Wow Tom! Congrats on getting into the program. It was funny seeing your name on hacker news. Cheers, Shane.


The first and maybe the most important step in research is problem selection. Pick a good problem.


Reminds me of a talk by Hamming that went like:

"What are the important problems of your field?"

And after a week or so, "What important problems are you working on?"

And after some more time I came in one day and said, "If what you are doing is not important, and if you don't think it is going to lead to something important, why are you at Bell Labs working on it?"

Full transcript @ http://www.cs.virginia.edu/~robins/YouAndYourResearch.html

I feel like most people don't know what are the great problems in their field.


there's a lot to unpack in that statement. A good problem is good for many different reasons: it's not enough that the problem be an important one, it should also be the case that you have the techniques and knowledge to solve it; otherwise you'll be banging your head against the wall without success.

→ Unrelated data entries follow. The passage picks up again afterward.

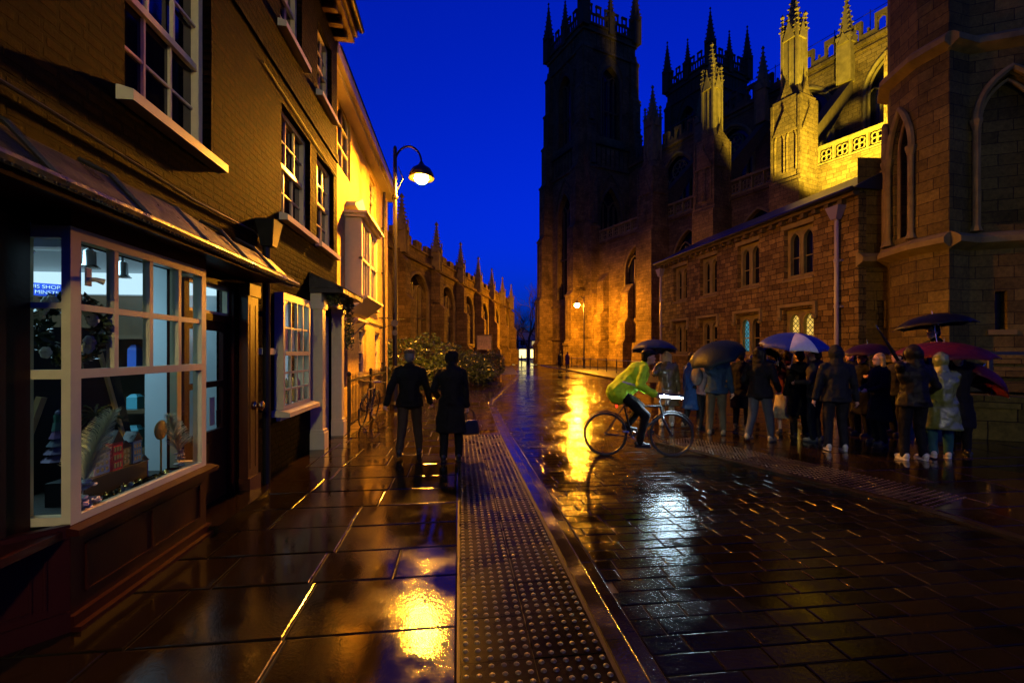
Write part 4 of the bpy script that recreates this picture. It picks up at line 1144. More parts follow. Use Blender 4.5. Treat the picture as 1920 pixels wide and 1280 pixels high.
# ================================================================== TRANSEPT, right
def camp(px,d): return at(px,d)
tp_ = [camp(1608,17.05), camp(1664,17.1), camp(1669,16.2), camp(1719,14.9), camp(1780,14.0), camp(1818,14.25), camp(2140,13.0), camp(2500,12.5)]
trans = thing('stone_transept', 'dark towering stone transept with blind arches and a slit window on the right', 'transept', (0,0,0), 0)
HT = 27
m = MB(); sts = {}
for i,(p,q) in enumerate(zip(tp_,tp_[1:])):
    L = (q-p).length; rz = math.atan2(q.y-p.y,q.x-p.x)
    T = Matrix.Translation(p) @ Matrix.Rotation(rz,4,'Z'); m.T = T
    def part(): b = MB(); b.T = T; return b
    holes = []
    if i == 5: holes.append((.62,.92,2.35,3.55,0))
    if i == 0: holes.append((L-.42,L-.08,2.55,3.6,0))
    up_h = []
    if L > 1.0 and i >= 1:
        n = max(1, int(L/1.75))
        for k in range(n): up_h.append((L*k/n+.22,L*(k+1)/n-.22,5.6,8.5 if i < 5 else 8.9,1.35))
    H2 = HT if i > 0 else 9
    wall(m,0,L,0,5.0,holes,depth=.35); wall(m,0,L,5.0,H2,up_h,depth=.4)
    for k,(z,o) in enumerate(((0,.5),(.45,.38),(.9,.26),(1.3,.16))): m.box(-o*.4,L+o*.4,-o,-.003,z,z+(.3 if k < 3 else .18))
    for (z,o) in ((5.02,.34),(11.2,.3),(17.5,.3),(23,.3)):
        if i == 0 and z > 6: continue
        st2 = sts.setdefault(z, MB()); st2.T = T
        st2.prism([(-o,z),(-.004,z-.17),(-.004,z+.38),(-.6*o,z+.3),(-o,z+.17)],-.08,L+.08,'x')
    for (a,b,c,d,r) in up_h:
        f = part(); arch_rib(f,a-.12,b+.12,d,r+.16,-.1,.1,7); arch_rib(f,a+.08,b-.08,d,r-.14,.1,.055,7)
        for u in (a-.12,b+.12): f.tube([(u,-.12,5.45),(u,-.12,d)],.085,8); f.lathe([(.09,0),(.16,.22),(.16,.3)],8,(u,-.12,d-.3)); f.lathe([(.16,0),(.12,.12),(.09,.2)],8,(u,-.12,5.42))
        for u in (a+.06,b-.06): f.tube([(u,.12,5.45),(u,.12,d)],.06,8)
        f.m = 1; arch_panel(f,a,b,c,d,r,.38,7); f.build('blind_arch', [M['dressed'],M['ashlar']], trans)
    for (a,b,c,d,r) in holes:
        if i == 5: f = part(); f.m = 1; f.quad((a,.3,c),(b,.3,c),(b,.3,d),(a,.3,d)); f.m = 0; f.box(a-.2,b+.2,-.06,.1,c-.16,c-.003); f.build('slit_window', [M['dressed'],M['churchglass']], trans)
        else: f = part(); f.quad((a,.2,c),(b,.2,c),(b,.2,d),(a,.2,d)); f.build('leaded_window', leaded('green_lit_leaded_glass',(.75,.8,.2),.6,.13), trans)
m.T = None
m.build('ashlar_wall', M['ashlar'], trans)
for st2 in sts.values(): st2.T = None; st2.build('string_course', M['dressed'], trans)

# ================================================================== CHURCH, left beyond the garden (u grows away from the viewer; outside = -y)
C0 = Vector((-5.2,21.0,0)); C1 = Vector((6.75,60.2,0)); CL = (C1-C0).length
church = thing('parish_church', 'long stone church with tall traceried windows and small pinnacles across the garden', 'church', C0, math.atan2(C1.y-C0.y,C1.x-C0.x))
church.scale = (1,1,.8)
nb = 7; bwid = CL/nb; chw = []
for k in range(nb): chw.append((bwid*k+1.15,bwid*(k+1)-1.15,3.0,6.5,1.9))
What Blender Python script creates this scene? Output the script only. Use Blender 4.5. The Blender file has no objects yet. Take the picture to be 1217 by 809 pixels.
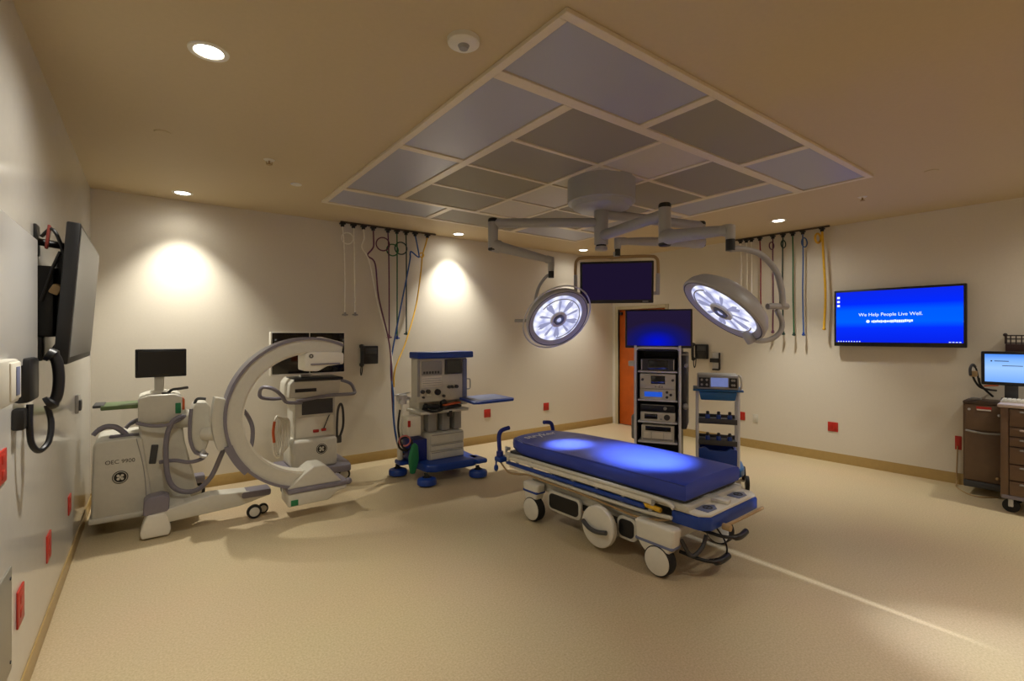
import bpy, bmesh, math, random
from mathutils import Vector, Matrix, Euler
random.seed(7)
V = Vector
PI = math.pi
SC = bpy.context.scene
COL = SC.collection

# ------------------------------------------------------------------ camera constants (level camera, 1.63 m up)
F, CX, HY, H = 577.0, 608.5, 398.0, 1.63
YAW = math.radians(53.4)
FW = V((math.cos(YAW), math.sin(YAW), 0)); RT = V((math.sin(YAW), -math.cos(YAW), 0))
def ray(px, py): return FW + RT * ((px - CX) / F) + V((0, 0, (HY - py) / F))
CAM = V((0, 0, H))
def pz(px, py, z=0.0): r = ray(px, py); return CAM + r * ((z - H) / r.z)
def pY(px, py, y): r = ray(px, py); return CAM + r * (y / r.y)
def pX(px, py, x): r = ray(px, py); return CAM + r * (x / r.x)
def pt(px, py, t): return CAM + ray(px, py) * t
# room
XL, YB, CZ, YF = -0.467, 6.114, 3.03, -0.95
WR0, WRS = 6.863, 0.048
def xr(y): return WR0 + WRS * (YB - y)
def pR(px, py, off=0.0):          # point on (or off) the right wall
    r = ray(px, py); t = (WR0 + WRS * YB - off) / (r.x + WRS * r.y); return CAM + r * t
RWROT = math.atan(WRS)             # wall normal is turned by this about z

# ------------------------------------------------------------------ materials
def lin(c):
    out = []
    for v in c[:3]:
        v /= 255.0
        out.append(v / 12.92 if v <= 0.04045 else ((v + 0.055) / 1.055) ** 2.4)
    return tuple(out) + (1.0,)
MATS = {}
def mat(name, col, rough=0.5, metal=0.0, var=0.06, scale=30.0, bump=0.0, spec=0.5, emit=None, estr=0.0, coat=0.0):
    if name in MATS: return MATS[name]
    m = bpy.data.materials.new(name); m.use_nodes = True
    nt = m.node_tree; b = nt.nodes['Principled BSDF']
    b.inputs['Roughness'].default_value = rough; b.inputs['Metallic'].default_value = metal
    b.inputs['Specular IOR Level'].default_value = spec
    b.inputs['Coat Weight'].default_value = coat; b.inputs['Coat Roughness'].default_value = 0.15
    tc = nt.nodes.new('ShaderNodeTexCoord'); nz = nt.nodes.new('ShaderNodeTexNoise')
    nz.inputs['Scale'].default_value = scale; nz.inputs['Detail'].default_value = 4
    nt.links.new(tc.outputs['Object'], nz.inputs['Vector'])
    rp = nt.nodes.new('ShaderNodeValToRGB'); c = lin(col)
    rp.color_ramp.elements[0].position = 0.3; rp.color_ramp.elements[1].position = 0.7
    rp.color_ramp.elements[0].color = tuple(max(0, x * (1 - var)) for x in c[:3]) + (1,)
    rp.color_ramp.elements[1].color = tuple(min(1, x * (1 + var)) for x in c[:3]) + (1,)
    nt.links.new(nz.outputs['Fac'], rp.inputs['Fac']); nt.links.new(rp.outputs['Color'], b.inputs['Base Color'])
    if bump:
        bp = nt.nodes.new('ShaderNodeBump'); bp.inputs['Strength'].default_value = bump; bp.inputs['Distance'].default_value = 0.002
        nt.links.new(nz.outputs['Fac'], bp.inputs['Height']); nt.links.new(bp.outputs['Normal'], b.inputs['Normal'])
    if emit:
        b.inputs['Emission Color'].default_value = lin(emit); b.inputs['Emission Strength'].default_value = estr
    MATS[name] = m
    return m

M_wall = mat('wall_paint', (218, 210, 194), 0.55, var=0.015, scale=60, bump=0.08)
M_glosswall = mat('gloss_wall_panel', (206, 203, 196), 0.13, var=0.015, scale=20, spec=0.6)
M_ceil = mat('ceiling_paint', (200, 181, 144), 0.7, var=0.015, scale=40)
M_base = mat('cove_base_vinyl', (176, 148, 92), 0.35, var=0.04)
M_trim = mat('frame_paint', (196, 184, 152), 0.45, var=0.02)
M_door = mat('door_wood', (196, 92, 24), 0.4, var=0.12, scale=6)
M_white = mat('white_enamel', (226, 221, 206), 0.4, var=0.02)
M_cream = mat('cream_plastic', (206, 202, 188), 0.42, var=0.025)
M_grey = mat('grey_plastic', (150, 148, 144), 0.45, var=0.03)
M_mauve = mat('mauve_grey_plastic', (124, 119, 129), 0.45, var=0.03)
M_dgrey = mat('dark_grey_plastic', (62, 62, 64), 0.5, var=0.05)
M_black = mat('black_plastic', (20, 20, 22), 0.4, var=0.1)
M_rubber = mat('black_rubber', (26, 25, 24), 0.75, var=0.1)
M_screen = mat('dark_screen_glass', (14, 13, 18), 0.08, var=0.02, spec=0.6)
M_steel = mat('brushed_steel', (196, 196, 198), 0.35, metal=0.35, var=0.04, scale=80)
M_chrome = mat('chrome', (215, 215, 215), 0.15, metal=1.0, var=0.02)
M_silver = mat('silver_paint', (214, 215, 220), 0.32, var=0.02)
M_blue = mat('royal_blue_plastic', (22, 62, 150), 0.35, var=0.05)
M_navy = mat('navy_vinyl', (24, 40, 128), 0.38, var=0.05, scale=12)
M_matt = mat('mattress_vinyl', (46, 66, 168), 0.42, var=0.06, scale=8, bump=0.15, spec=0.45)
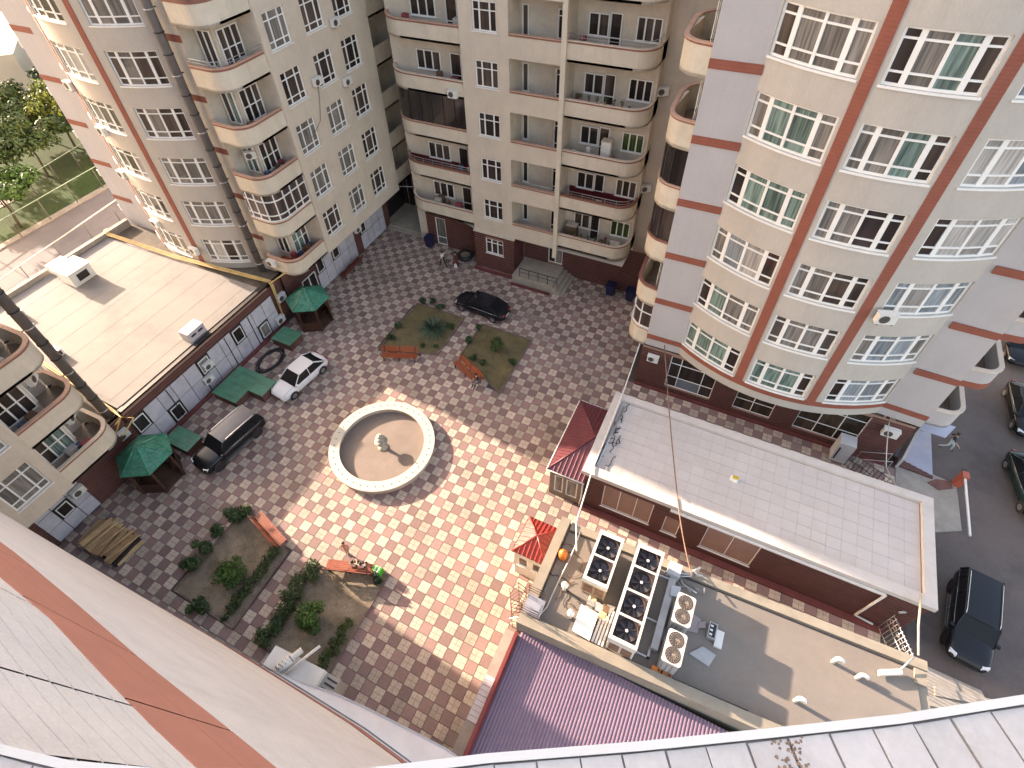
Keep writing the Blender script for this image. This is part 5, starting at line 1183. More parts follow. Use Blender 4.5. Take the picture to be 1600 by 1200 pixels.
def build_plant():
    z = 3.86
    chiller('two-fan ivory cooling unit nearest the red kiosk', 9.0, 6.55, 10.2, 9.12, z, 5.6, 2, mat('end_tan', (.33, .26, .17), .6, var=.15))
    chiller('long ivory cooling unit with four big fans in a row', 10.85, 4.66, 12.1, 9.27, z, 5.6, 4, M_CAB)
    vrf('twin-fan condenser farther from the purple roof', 13.12, 6.55, 13.92, 7.92, z, 5.4)
    vrf('twin-fan condenser nearer the purple roof', 13.12, 4.86, 13.92, 6.24, z, 5.4)
    t = thing('cable_duct', 'long grey metal duct lying between the four-fan cooler and the condensers', 'duct', (12.8, 7.3, z)); m = MB(); m.box(12.68, 5.5, z, 13.0, 9.05, z + .4); m.build('duct', M_MET, t)
    m = MB(); m.box(12.5, 8.95, z + .1, 13.1, 9.6, z + .6); m.build('junction_box', mat('box_pale', (.45, .46, .47), .5, var=.1), t)
    t = thing('support_frame', 'low grey steel frame round the foot of the long cooler', 'frame', (12.4, 6.5, z)); m = MB(); m.box(12.2, 5.1, z, 12.75, 5.18, z + .12); m.box(12.65, 5.1, z, 12.75, 5.6, z + .12); m.box(12.15, 6.7, z, 12.7, 6.78, z + .12); m.box(12.15, 8.75, z + .3, 12.7, 8.83, z + .38); m.build('rails', M_MET, t)
    t = thing('pipework', 'tangle of grey pipes at the head of the metal duct on the plant roof', 'pipes', (13, 9.2, z)); rn = random.Random(12)
    for k in range(8):
        m = MB(); p = Vector((12.2 + rn.uniform(0, 1.6), 8.9 + rn.uniform(-.2, .4), z + .1)); pts = [tuple(p)]
        for i in range(5): p = p + Vector((rn.uniform(-.1, .4), rn.uniform(-.25, .25), rn.uniform(-.05, .12))); pts.append((p.x, p.y, max(p.z, z + .04)))
        m.tube(pts, rn.choice([.025, .04, .06]), 5); m.build('pipe', rn.choice([M_MET, M_PIPE, M_WHT]), t)
    t = thing('white_board', 'bright white board propped beside the junk heap on the plant roof', 'board', (9.8, 5.3, z)); m = MB(); m.hexa([(9.28, 4.72, z + .1), (10.15, 4.66, z + .1), (10.15, 5.85, z + .3), (9.28, 5.92, z + .3), (9.28, 4.72, z + .16), (10.15, 4.66, z + .16), (10.15, 5.85, z + .36), (9.28, 5.92, z + .36)]); m.build('board', mat('board_white', (.78, .78, .74), .5, var=.03), t)
    for k in range(4): t = thing('plastic_strip', ['outermost', 'second', 'third', 'innermost'][k] + ' pale corrugated strip between the white board and the long cooler', 'strip', (10.3 + k * .13, 5.2, z)); m = MB(); m.hexa([(10.22 + k * .15, 4.7, z + .03), (10.32 + k * .15, 4.7, z + .03), (10.36 + k * .15, 5.9 + k * .15, z + .1), (10.26 + k * .15, 5.9 + k * .15, z + .1), (10.22 + k * .15, 4.7, z + .06), (10.32 + k * .15, 4.7, z + .06), (10.36 + k * .15, 5.9 + k * .15, z + .13), (10.26 + k * .15, 5.9 + k * .15, z + .13)]); m.build('strip', MATS['box_pale'], t)
    t = thing('junk_heap', 'heap of tan rubble and crumpled sheets beside the two-fan cooler', 'junk', (10.0, 6.2, z))
    for k in range(26):
        m = MB(); x, y = 9.5 + rn.uniform(0, 1.15), 6.0 + rn.uniform(-.3, .5); s = rn.uniform(.04, .16); m.hexa([(x + rn.uniform(-s, s) * .3 + a * s, y + b * s + rn.uniform(-s, s) * .3, z + c * s * rn.uniform(.7, 1.5)) for c in (0, 1) for a, b in ((-1, -1), (1, -1), (1, 1), (-1, 1))]); m.build('scrap', rn.choice([mat('scrap_tan', (.46, .34, .21), .8, var=.3), M_WHT, mat('scrap_brown', (.18, .10, .06), .8, var=.3), M_CAB]), t)
    t = thing('cable_tangle', 'loose grey and brown cables strewn round the two-fan cooler', 'cables', (8.8, 7.0, z))
    for k in range(10):
        m = MB(); p = Vector((7.9 + rn.uniform(0, 1.2), 5.4 + rn.uniform(0, 3.4), z + .03)); a = rn.uniform(0, 6.28); pts = []
        for i in range(8): pts.append(tuple(p)); a += rn.uniform(-.8, .8); p = p + Vector((cos(a) * .2, sin(a) * .2, 0))
        m.tube(pts, rn.choice([.014, .02]), 4); m.build('cable', rn.choice([M_PIPE, M_BLK, MATS['scrap_brown']]), t)
    t = thing('gas_bottle', 'small orange gas bottle by the parapet above the red kiosk', 'bottle', (7.62, 7.75, z)); m = MB(); m.lathe([(0, z), (.2, z), (.22, z + .1), (.22, z + .5), (.12, z + .62), (.06, z + .64), (.06, z + .74), (0, z + .74)], (7.65, 7.75), 14); m.build('body', mat('orange_paint', (.60, .17, .03), .45, var=.1), t)
    for lab, x in (('brighter orange plastic can beside the nearer condenser', 13.15), ('duller orange plastic can beside the nearer condenser, farther from the camera edge', 13.62)):
        t = thing('plastic_can', lab, 'can', (x, 4.78, z)); m = MB(); m.box(x - .2, 4.68, z, x + .2, 4.9, z + .26); m.build('body', MATS['orange_paint'] if x < 13.3 else mat('orange_dull', (.40, .14, .05), .6), t); m = MB(); m.tube([(x + .1, 4.79, z + .26), (x + .1, 4.79, z + .33)], .04, 6); m.build('cap', M_DKM, t)
    def cowl(lab, x, y, h=.55, s=.17):
        t = thing('vent_cowl', lab, 'vent', (x, y, z)); m = MB(); m.tube([(x, y, z), (x, y, z + h)], s * .5, 8); m.build('pipe', M_WHT, t); m = MB(); m.lathe([(s * .6, z + h), (s, z + h + .03), (s, z + h + .12), (0, z + h + .22)], (x, y), 12); m.build('cap', M_WHT, t)
    cowl('white mushroom vent in the open part of the plant roof by the ladder', 8.3, 6.3); cowl('white mushroom vent beside the white board', 9.0, 5.25)
    for lab, x, y in (('white swan-neck vent in the middle of the empty roof half', 20.0, 8.45), ('white swan-neck vent nearer the street end of the roof', 20.95, 8.22), ('small white vent at the near edge of the empty roof half', 18.7, 6.2)):
        t = thing('vent_cowl', lab, 'vent', (x, y, z)); m = MB(); m.tube([(x, y, z), (x, y, z + .5), (x + .06, y, z + .62), (x + .2, y, z + .62), (x + .26, y, z + .45)], .085, 8); m.build('pipe', M_WHT, t)
    t = thing('roof_box', 'long white box lamp lying near the street corner of the plant roof', 'box', (22.2, 8.95, z)); m = MB(); m.hexa([(21.75, 8.66, z + .1), (22.6, 9.1, z + .1), (22.55, 9.3, z + .1), (21.72, 8.88, z + .1), (21.75, 8.66, z + .32), (22.6, 9.1, z + .32), (22.55, 9.3, z + .32), (21.72, 8.88, z + .32)]); m.build('body', M_WHT, t); m = MB(); m.tube([(22.5, 9.2, z + .2), (22.95, 9.95, z + .5)], .04, 6); m.build('arm', M_MET, t)
    t = thing('open_box', 'small open metal housing with black parts on the plant roof', 'box', (15.0, 7.4, z)); m = MB(); m.box(14.83, 7.05, z, 15.2, 7.75, z + .3); m.build('housing', M_MET, t); m = MB(); m.box(14.88, 7.1, z + .3, 15.15, 7.7, z + .305); m.build('inside', M_BLK, t)
    for i in range(3): m = MB(); m.box(14.9, 7.16 + i * .19, z + .306, 15.02, 7.24 + i * .19, z + .34); m.build('terminal', M_WHT, t)
    t = thing('metal_cover', 'plain white lid lying against the small open housing', 'lid', (15.38, 7.2, z)); m = MB(); m.box(15.21, 6.85, z, 15.54, 7.6, z + .16); m.build('lid', M_WHT, t)
    t = thing('metal_sheet', 'grey metal sheet lying flat beyond the nearer condenser', 'sheet', (14.9, 6.3, z)); m = MB(); m.prism([(14.3, 6.1), (15.2, 5.95), (15.4, 6.55), (14.8, 6.66)], z, z + .03); m.build('sheet', mat('sheet_grey', (.34, .35, .35), .5, var=.1), t)
    t = thing('metal_sheet', 'crumpled pinkish sheet beside the farther condenser', 'sheet', (14.3, 7.5, z)); m = MB(); m.prism([(14.0, 7.0), (14.45, 7.1), (14.5, 7.75), (14.1, 7.85)], z, z + .05); m.prism([(14.4, 7.3), (14.75, 7.45), (14.7, 7.75), (14.45, 7.6)], z + .05, z + .09); m.build('sheet', mat('sheet_pink', (.33, .27, .26), .6, var=.1), t)
    t = thing('metal_sheet', 'small white square sheet behind the farther condenser', 'sheet', (13.1, 8.3, z)); m = MB(); m.hexa([(12.9, 8.0, z + .5), (13.3, 8.1, z + .5), (13.25, 8.55, z + .6), (12.85, 8.45, z + .6), (12.9, 8.0, z + .53), (13.3, 8.1, z + .53), (13.25, 8.55, z + .63), (12.85, 8.45, z + .63)]); m.build('sheet', MATS['box_pale'], t)
    # conduit runs
    t = thing('conduit', 'long pale conduit running down the left part of the plant roof', 'conduit', (8.0, 6.5, z)); m = MB(); m.tube([(8.0, 9.35, z + .1), (8.05, 8.3, z + .35), (8.0, 7.7, z + .12), (7.9, 6.5, z + .08), (7.85, 5.2, z + .08), (7.7, 4.7, z + .2), (6.5, 3.9, z + .3)], .035, 6); m.build('pipe', M_MET, t)
    # caged ladder and its platform
    t = thing('caged_ladder', 'rusty caged ladder with a grey landing at the left corner of the plant roof', 'ladder', (6.5, 4.9, 0)); MRU = mat('rust_brown', (.13, .07, .045), .7, var=.3)
    for i in range(9):
        m = MB(); zz = 1.0 + i * .5; m.tube([(6.8, 4.55, zz), (6.35, 4.45, zz), (6.1, 4.85, zz), (6.35, 5.3, zz), (6.8, 5.2, zz)], .018, 4); m.build('hoop', MRU, t)
    for (x, y) in ((6.35, 4.45), (6.1, 4.85), (6.35, 5.3), (6.82, 4.6), (6.82, 5.15)): m = MB(); m.tube([(x, y, .1 if x > 6.5 else 1.0), (x, y, 5.1)], .018, 4); m.build('upright', MRU, t)
    for i in range(14): m = MB(); m.tube([(6.82, 4.6, .3 + .33 * i), (6.82, 5.15, .3 + .33 * i)], .015, 4); m.build('rung', MRU, t)
    m = MB(); m.box(6.9, 4.45, 4.25, 7.75, 5.3, 4.3); m.build('landing', mat('landing_blue_grey', (.26, .27, .31), .5, var=.15), t)
    m = MB()
    for zz in (4.6, 4.9, 5.2): m.tube([(6.85, 5.35, zz), (7.75, 5.35, zz)], .02, 4); m.tube([(6.85, 4.4, zz), (7.75, 4.4, zz)], .02, 4)
    for x in (6.87, 7.73):
        for y in (4.4, 5.35): m.tube([(x, y, 4.2), (x, y, 5.25)], .02, 4)
    m.build('railing', MRU, t)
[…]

As a student, you might know that a problem is important, but you might not yet have the tools to solve it; you might not even be aware of which tools can solve it.


Uh, when picking a "good problem", part of what makes a problem "good" for the researcher is that they have a shot at solving it!


> One of the most common and aggravating manifestations of hype in AI research is the renaming of old ideas with flashy new terms. Beware of these buzzwords -- judge a paper based primarily on its experiments and results.